Vi sono nomi che anche un mancato cinefilo conosce, che sia per mera cultura personale o per uno sviluppato fandom popolare non importa, la fama ma in specie lo stile di alcuni registi è noto a tutti: tra questi Tim Burton non è solo un chiaro esempio ma anche un emblema, simbolo di un contesto “noir” ed oscuro divenuto ormai sua firma.
Non è la prima volta che questo autore proponga qualcosa di diverso, distante parzialmente dalla sua linea stilistica, vedesi “Big Fish“, traendone un grande successo al botteghino e non; ed il 2015 pare aprirsi con un nuovo esperimento che prende il nome di “Big Eyes”, ironica similitudine nel titolo, ma che sembra non essere destinato ai medesimi allori.
La pellicola è biografica, scandendo gli attimi più intensi ed importanti dell’autrice Keane, vittima di abusi del marito il quale, sfruttando il talento della moglie spacciandolo per proprio, riuscì a creare un impero artistico di grande valore. L’opera per quanto interessante però non si discosta dalla continua ripetizione mondana attraverso una narrazione lineare e decisamente poco frizzante, sin a trovare la tanto agognata tensione solo nell’ultima porzione di film, non abbastanza dal creare quella forte appetibilità tipica dei lavori del regista.

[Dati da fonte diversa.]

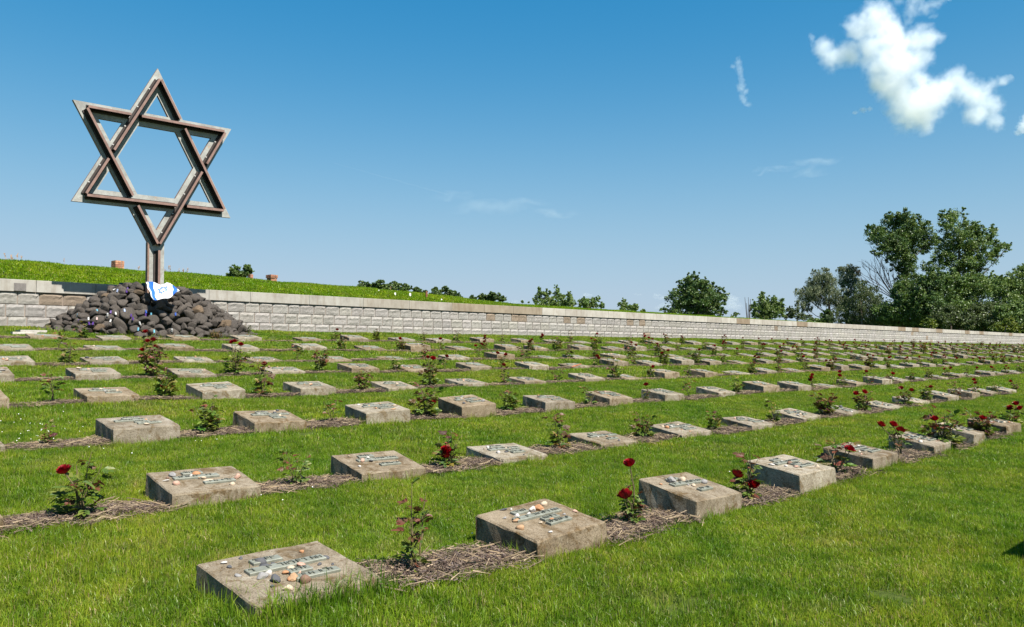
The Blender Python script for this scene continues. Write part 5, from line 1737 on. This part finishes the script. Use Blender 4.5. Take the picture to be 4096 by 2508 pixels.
# bare twigs left of the pointed tree
def twig_tree():
    br = random.Random(23); dist = 109
    base = at_dist(2500 + 765 / 1.544, 1050 + 345 / 1.544, dist); base.z = -.85
    t = thing("dead_tree", "thin leafless sapling poking up left of the small pointed tree", "tree", base, (0, 0, 0), TREE_GROUP)
    mb = MB()
    for (x, y) in ((740, 215), (762, 215), (775, 225), (750, 250), (770, 260)):
        p = at_dist(2500 + x / 1.544, 1050 + y / 1.544, dist + br.uniform(-.5, .5)) - base
        mb.tube([Vector((0, 0, 0)), Vector((p.x * .3, p.y * .3, p.z * .55)), p], [.10, .06, .025], 4)
    link("branches", mb.mesh("branches", M_DEADWOOD), t)
twig_tree()
CD = (1350, 1080, 1.825)
tree("light green poplar clump left of centre above the wall, three pointed tops", [(1475, 195, 34, 55), (1530, 200, 32, 48), (1600, 185, 26, 56), (1640, 212, 30, 40), (1700, 212, 30, 46), (1450, 222, 26, 28), (1560, 230, 50, 28), (1675, 240, 60, 22), (1500, 252, 60, 26), (1620, 250, 60, 28), (1710, 252, 34, 24), (1560, 262, 80, 18)], 115, LIGHT, (1580, 290), 6500, .30, CD, 24, hollow=.3)
tree("rounded yellow-green tree next to the poplar clump", [(1800, 240, 40, 34), (1860, 235, 36, 34), (1900, 215, 16, 30), (1930, 262, 22, 22), (1830, 262, 70, 18)], 115, LIGHT, (1840, 300), 3600, .30, CD, 25, hollow=.3)
tree("small light green tree low above the wall, two humps", [(2085, 252, 34, 32), (2160, 272, 32, 28), (2120, 285, 60, 18)], 120, LIGHT, (2110, 320), 2400, .30, CD, 26, hollow=.3)
tree("tiny rounded bush right of the two-humped tree", [(2228, 300, 20, 12)], 120, MID, (2228, 325), 500, .28, CD, 27, limbs=False, name="bush", cat="bush")
tree("dark flat-topped row of trees behind the rampart, longest clump", [(190, 112, 45, 24), (305, 98, 45, 24), (415, 112, 40, 24), (500, 128, 42, 22), (580, 152, 42, 20), (640, 165, 25, 12), (110, 128, 36, 8), (350, 132, 100, 22), (240, 125, 60, 20), (200, 140, 80, 14), (450, 145, 80, 16), (560, 170, 60, 14)], 78, DARK, (350, 220), 7500, .28, CD, 28, hollow=.3)
tree("dark spreading tree right of the long clump behind the rampart", [(720, 155, 38, 24), (785, 145, 34, 20), (825, 172, 45, 22), (740, 188, 45, 24), (870, 192, 36, 18), (890, 212, 30, 12), (690, 190, 25, 20)], 76, DARK, (780, 250), 4500, .28, CD, 29, hollow=.3)
tree("dark bush clump above the rampart's low end", [(985, 208, 28, 18), (1060, 202, 48, 24), (1145, 190, 45, 24), (1205, 212, 30, 18), (1110, 212, 70, 16)], 92, DARK, (1100, 260), 3600, .28, CD, 30, hollow=.3)
tree("small tuft of far trees on the horizon left of the poplars", [(1352, 232, 14, 8), (1400, 240, 10, 6)], 160, MID, (1360, 250), 300, .4, CD, 31, limbs=False, name="bush", cat="bush")
CE = (0, 1000, 1.895)
tree("round-headed green tree on the skyline right of the star's post", [(1780, 158, 42, 34), (1868, 135, 26, 28), (1885, 165, 30, 30), (1815, 190, 75, 26), (1750, 195, 28, 26)], 62, MID, (1820, 260), 4200, .20, CE, 32, hollow=.3)

# grey-green lavender tuft and dry weeds at the foot of the cairn
def small_plant(label, px, py, v, n, h, cols, seed, cat="plant"):
    u = uv_from_px(px, py, v); br = random.Random(seed)
    t = thing("weed_plant", label, cat, W(u, v, float(gz(u, v))), (0, 0, 0))
    fo = MB(); st = MB()
    for i in range(n):
        a = br.uniform(0, 6.28); sp_ = br.uniform(.02, .2); hh = h * br.uniform(.5, 1)
        top = Vector((math.cos(a) * sp_, math.sin(a) * sp_, hh)); b = Vector((math.cos(a) * sp_ * .3, math.sin(a) * sp_ * .3, -.02))
        st.tube([b, top], [.005, .003], 4)
        for q in range(7):
            p = b.lerp(top, br.uniform(.25, 1)); aa = br.uniform(0, 6.28)
            leaflet(fo, p, Vector((math.cos(aa), math.sin(aa), br.uniform(.1, 1))), Vector((0, 0, 1)), br.uniform(.035, .07), .022, br.choice(cols))
    link("stems", st.mesh("stems", M_STEM), t); link("foliage", fo.mesh("foliage", M_ROSELEAF), t)
small_plant("grey-green weedy tuft at the right foot of the stone heap", 985, 1326, 13.2, 34, .28, [(.12, .14, .10), (.15, .16, .12), (.09, .12, .07)], 1)
small_plant("dry reddish weed before the stones at the heap's right front", 865, 1345, 12.32, 26, .26, [(.20, .10, .04), (.24, .15, .06), (.11, .12, .03)], 2)

# ------------------------------------------------------------------ clouds: bodies of mist far off, lit by the sun
def cloud(label, blobs, dist, density, seed, crop, voxel=5.0, disp=9.0, squash=.8, depth=.8, grow=1.0, torn=1.3, soft=.6):
    import bmesh
    x0, y0, s_ = crop; br = random.Random(seed); k = dist / F_PX / s_
    bm = bmesh.new()
    cpt = at_dist(x0 + blobs[0][0] / s_, y0 + blobs[0][1] / s_, dist)
    field = []
    for (x, y, r, *rest) in blobs:
        r = r * grow; rest = [q * grow for q in rest]; ry = rest[0] if rest else r
        p = at_dist(x0 + x / s_, y0 + y / s_, dist + br.uniform(-1, 1) * r * k * depth) - cpt
        field.append((tuple(p), r * k * 1.12, ry * k * 1.12))
        M = Matrix.Translation(p) @ Matrix.Diagonal((r * k * 1.35, (r if not rest else min(r, ry * 1.5)) * k * squash * 1.35, ry * k * 1.35, 1))
        bmesh.ops.create_icosphere(bm, subdivisions=3, radius=1, matrix=M)
    me = bpy.data.meshes.new("cloud"); bm.to_mesh(me); bm.free()
    m, nt, n, l, out = mat("cloud_mist")
    vs = N(nt, "VolumeScatter"); vs.inputs["Color"].default_value = (.80, .83, .875, 1); vs.inputs["Anisotropy"].default_value = 0.0
    l.new(vs.outputs[0], out.inputs["Volume"])
    tc = N(nt, "TexCoord"); P0 = tc.outputs["Object"]
    rmean = float(np.mean([q[1] for q in field]))
    wob = N(nt, "TexNoise"); wob.inputs["Scale"].default_value = 1.0 / (rmean * 1.1); wob.inputs["Detail"].default_value = 5; l.new(P0, wob.inputs["Vector"])
    wa = N(nt, "VectorMath", operation='SUBTRACT'); l.new(wob.outputs["Color"], wa.inputs[0]); wa.inputs[1].default_value = (.5, .5, .5)
    ws = N(nt, "VectorMath", operation='SCALE'); l.new(wa.outputs[0], ws.inputs[0]); ws.inputs["Scale"].default_value = rmean * 1.1
    wadd = N(nt, "VectorMath", operation='ADD'); l.new(P0, wadd.inputs[0]); l.new(ws.outputs[0], wadd.inputs[1])
    PP = wadd.outputs[0]
    cur = None
    for (c, r, rz) in field:
        mp = N(nt, "VectorMath", operation='SUBTRACT'); l.new(PP, mp.inputs[0]); mp.inputs[1].default_value = c
        mv = N(nt, "VectorMath", operation='MULTIPLY'); l.new(mp.outputs[0], mv.inputs[0]); mv.inputs[1].default_value = (1 / r, 1 / (min(r, rz * 1.5) * squash), 1 / rz)
        ln = N(nt, "VectorMath", operation='LENGTH'); l.new(mv.outputs[0], ln.inputs[0])
        iv = N(nt, "Math", operation='SUBTRACT'); iv.inputs[0].default_value = 1.0; l.new(ln.outputs["Value"], iv.inputs[1])
        if cur is None: cur = iv.outputs[0]
        else:
            mx = N(nt, "Math", operation='SMOOTH_MAX'); l.new(cur, mx.inputs[0]); l.new(iv.outputs[0], mx.inputs[1]); mx.inputs[2].default_value = .25; cur = mx.outputs[0]
    fb = N(nt, "TexNoise"); fb.inputs["Scale"].default_value = 1.0 / (rmean * .5); fb.inputs["Detail"].default_value = 6; fb.inputs["Roughness"].default_value = .62; l.new(P0, fb.inputs["Vector"])
    t1 = N(nt, "Math", operation='MULTIPLY_ADD'); l.new(fb.outputs["Fac"], t1.inputs[0]); t1.inputs[1].default_value = torn; l.new(cur, t1.inputs[2])
    mr_ = N(nt, "MapRange", interpolation_type='SMOOTHSTEP'); l.new(t1.outputs[0], mr_.inputs["Value"])
    mr_.inputs["From Min"].default_value = torn * .5 - .02; mr_.inputs["From Max"].default_value = torn * .5 + soft
    mr_.inputs["To Min"].default_value = 0; mr_.inputs["To Max"].default_value = density
    l.new(mr_.outputs[0], vs.inputs["Density"])
    me.materials.append(m)
    o = link("cloud", me, None, cpt)
    rm = o.modifiers.new("merge", 'REMESH'); rm.mode = 'VOXEL'; rm.voxel_size = voxel
    tag(o, label, "cloud", "clouds")
    return o
CC = (2800, 0, 1.8866)
cloud("big white billowing cumulus cloud high on the right", [(1330, 150, 120), (1430, 230, 95), (1180, 210, 85), (1145, 140, 38), (838, 300, 26, 48), (930, 350, 70), (1000, 440, 85), (1130, 410, 90), (1300, 360, 120), (1480, 330, 115),
      (1660, 310, 100), (1750, 290, 75), (1700, 420, 70), (1410, 490, 130), (1570, 490, 110), (1650, 590, 75), (1350, 630, 80), (1480, 660, 130), (1590, 800, 160), (1690, 910, 80), (1740, 740, 120),
      (1860, 670, 95), (1930, 560, 60), (1980, 650, 85), (2060, 720, 95), (2170, 790, 95), (2225, 920, 60), (2080, 870, 75), (2180, 650, 50), (2290, 605, 48, 34)], 1800, .034, 1, CC, 6, 15, grow=1.26, torn=1.2, soft=.8)
cloud("small bright puff hanging under the big cloud", [(1230, 830, 32, 24), (1280, 820, 26, 20), (1170, 850, 26, 14)], 1800, .05, 2, CC, 3.5, 7)
cloud("cloud fragment cut by the right edge below the big cloud", [(2440, 960, 50), (2480, 900, 60), (2400, 1000, 30)], 1800, .05, 3, CC, 4, 9)
cloud("thin ragged cloud veil at the top edge above the big cloud", [(1600, 80, 60, 50), (1570, 160, 36, 40), (1700, 60, 62, 50), (1780, 30, 60, 40), (1500, 10, 40, 30), (1760, 120, 28, 24), (1860, -10, 60, 24), (1620, 10, 70, 40)], 1900, .016, 4, CC, 5, 15, grow=1.2, torn=1.1, soft=.8)
cloud("small upright wisp of cloud apart on the left of the big cloud", [(290, 470, 26, 40), (250, 500, 24, 22), (305, 560, 22, 44), (310, 660, 34, 40), (345, 690, 26, 22), (360, 790, 30, 16), (320, 730, 24, 34), (300, 520, 24, 40), (312, 610, 24, 50), (335, 760, 24, 30)], 1800, .026, 5, CC, 3.2, 7, grow=1.25, torn=1.0, soft=.9)
cloud("faint feathery streak of high cloud below the clouds", [(600, 1275, 210, 16), (480, 1310, 140, 12), (840, 1300, 120, 24), (850, 1230, 170, 24), (760, 1320, 90, 14), (960, 1215, 110, 30)], 2400, .0035, 6, CC, 5, 6, squash=3, torn=.7, soft=1.0)
CF = (1350, 1080, 1.825)
cloud("low white cloud puff behind the rounded yellow-green tree", [(1815, 180, 30, 14), (1845, 185, 25, 10), (1800, 192, 30, 8)], 3500, .012, 7, CF, 5, 8)
cloud("long low cloud bank near the large dark tree", [(2330, 185, 36, 14), (2390, 200, 50, 12), (2440, 195, 40, 12), (2350, 205, 50, 9)], 3500, .010, 8, CF, 5, 8)
cloud("tiny flat cloud left of the low bank", [(2195, 180, 30, 8), (2170, 178, 18, 5)], 3500, .008, 9, CF, 4, 5)
cloud("faint cloud low above the wall before the large dark tree", [(2400, 262, 60, 22), (2340, 270, 40, 16), (2450, 250, 40, 20)], 3500, .006, 10, CF, 5, 8)
cloud("pale cloud low in the gap right of the large dark tree", [(2880 , 215, 55, 40), (2850, 260, 50, 26), (2900, 260, 60, 30)], 3500, .006, 11, CF, 5, 9)
cloud("small cloud on the horizon left of the poplar clump", [(1300, 232, 36, 12), (1350, 222, 18, 16), (1270, 236, 20, 8)], 3500, .009, 12, CF, 4.5, 7)
cloud("barely visible veil of thin cloud across the middle of the sky", [(1180, 500, 110, 13), (1260, 488, 80, 10), (1090, 472, 80, 9), (1330, 512, 70, 9)], 3000, .0016, 13, (0, 0, .6016), 6, 6, squash=3, torn=.6, soft=1.0)
# condensation trail
def contrail():
    mb = MB(); dist = 6000
    a, b = at_dist(1335, 652, dist), at_dist(1790, 778, dist); br = random.Random(1)
    pts = [a.lerp(b, i / 14) + Vector((0, br.uniform(-10, 10), br.uniform(-1.5, 1.5))) for i in range(15)]
    mb.tube([p - a for p in pts], [3.2 + 3.5 * i / 14 for i in range(15)], 8)
    m, nt, n, l, out = mat("trail_mist")
    vs = N(nt, "VolumeScatter"); vs.inputs["Color"].default_value = (1, 1, 1, 1); vs.inputs["Density"].default_value = .0022
    l.new(vs.outputs[0], out.inputs["Volume"])
    tag(link("vapour_trail", mb.mesh("vapour_trail", m), None, a), "faint thin vapour trail slanting down the middle of the sky", "vapour trail")
contrail()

La recitazione è distinta, abile con un cast da oscar come Waltz e la Adams, il primo conosciuto tra le prime scelte del noto Tarantino, la seconda per opere talvolta meno importanti ma non certo di livello inferiore; la fotografia è altalenante, ma nel momento in cui risulti ben concitata diviene strepitosa, fortemente artistica, quasi metaforica, specie nei primi minuti del film. Nel complesso “Big Eyes” si trasforma in un’opera piuttosto comune tra quelle di Burton, sufficiente nei suoi contenuti ma nulla più, fortunatamente nessun fallimento del regista come fu per Dark Shadow.